Who are the Churches of Christ?
The Churches of Christ are an association of churches that trace their history back through the preaching of Barton W. Stone in the American mid-western frontier, an ex-Presbyterian preacher heavily influenced by Methodists and Shakers, and Alexander Campbell, an ex-Presbyterian, then Baptist preacher in the 1790s to 1860s.
The Stone-Campbell Movement began as a unity movement. Alexander Campbell came from the Old Light Anti-burgher Seceder Presbyterian Church of Ireland and Scotland. Campbell rebelled against the rigidly closed taking of the bread and cup in his congregation in Ireland. Only those who passed the catechism were permitted to partake. No other Presbyterians who disagreed with them were permitted to partake with them. (Some trace the Church of Christ penchant for debate and division to their Presbyterian/John Knox/John Calvin/Ulrich Zwingli heritage.) Campbell was a postmaster who spread his teaching through magazines he edited.
The Stone-Campbell Movement, or more familiarly called the Restoration Movement, gained momentum as it followed the frontier of the United States. In Kentucky at the Cane Ridge Camp Meeting in 1801 it became wildly Pentecostal (belief in the present-day miraculous movement of the Holy Spirit). By 1830 the movement was anti-pentecostal and anti-emotional, especially on the Campbell side of the movement. (The Stone side of the movement remained more emotional, believed in the indwelling of the Holy Spirit, was more grace-oriented, and was more open to people outside the Churches of Christ.)
In the early 1800s the Churches of Christ/Christian Church/Disciples of Christ claimed to have been the fastest growing religious movement in the world. Alexander Campbell was invited to preach to the Congress of the United States of America.
Four preachers from the Churches of Christ, including Sydney Rigdon, joined the early Mormon Church around 1824 and influenced it to reflect several of the doctrines of the Churches of Christ (including the name of the church and baptism for the remission of sins).
The movement split just before the American Civil War–the richer north opposing slavery and becoming more organized with a missionary society (1843) and adopting organs and pianos, (the Disciples of Christ). The southern portion retained an otherworldly approach and claimed to be the one true church (the Church of Christ).
Restoration Movement groups go by the names of Church of Christ (using instrumental music, mostly in the west, associated with Midwest School of Evangelism in Ottumwa, Iowa), the Independent Christian Churches (the moderate middle of the spectrum, sometimes called the Christian Church, and sometimes called the Church of Christ, especially in Canada and Australia), and the liberal Disciples of Christ (currently discussing ordaining gay clergy, and active with the World Council of Churches) with headquarters in Indianapolis, IN. The O’Kelly movement of the Christian Church eventually joined the United Church of Christ (not identified with the Restoration Movement, but tracing history from the Mayflower Pilgrim Puritans).

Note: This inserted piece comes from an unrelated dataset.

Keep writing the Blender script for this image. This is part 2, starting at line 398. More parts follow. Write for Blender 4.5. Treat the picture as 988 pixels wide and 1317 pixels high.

The southern portion of the Restoration Movement became the Churches of Christ, noninstrumental.
The noninstrumental or a cappella Churches of Christ split in the United States in the 1950s and ’60s over organization and money distribution. (Can a group of churches pool money to do a special ministry?) The smaller, noninstitutional churches use Florida College, Temple Terrace, Florida.
Until recently, the fastest growing wing of the Movement was the International Church of Christ, headquartered in Los Angeles.
Since the 1970s there has been a growing house church movement in the Churches of Christ, (see also here), many focusing on the doctrine of grace.
Currently the Churches of Christ are shrinking by 2% per year. The larger a cappella Churches of Christ are identifying with the wider evangelical movement (which often looked to Billy Graham for leadership), with a splinter group opting to remain hard-line sectarian (the one true church).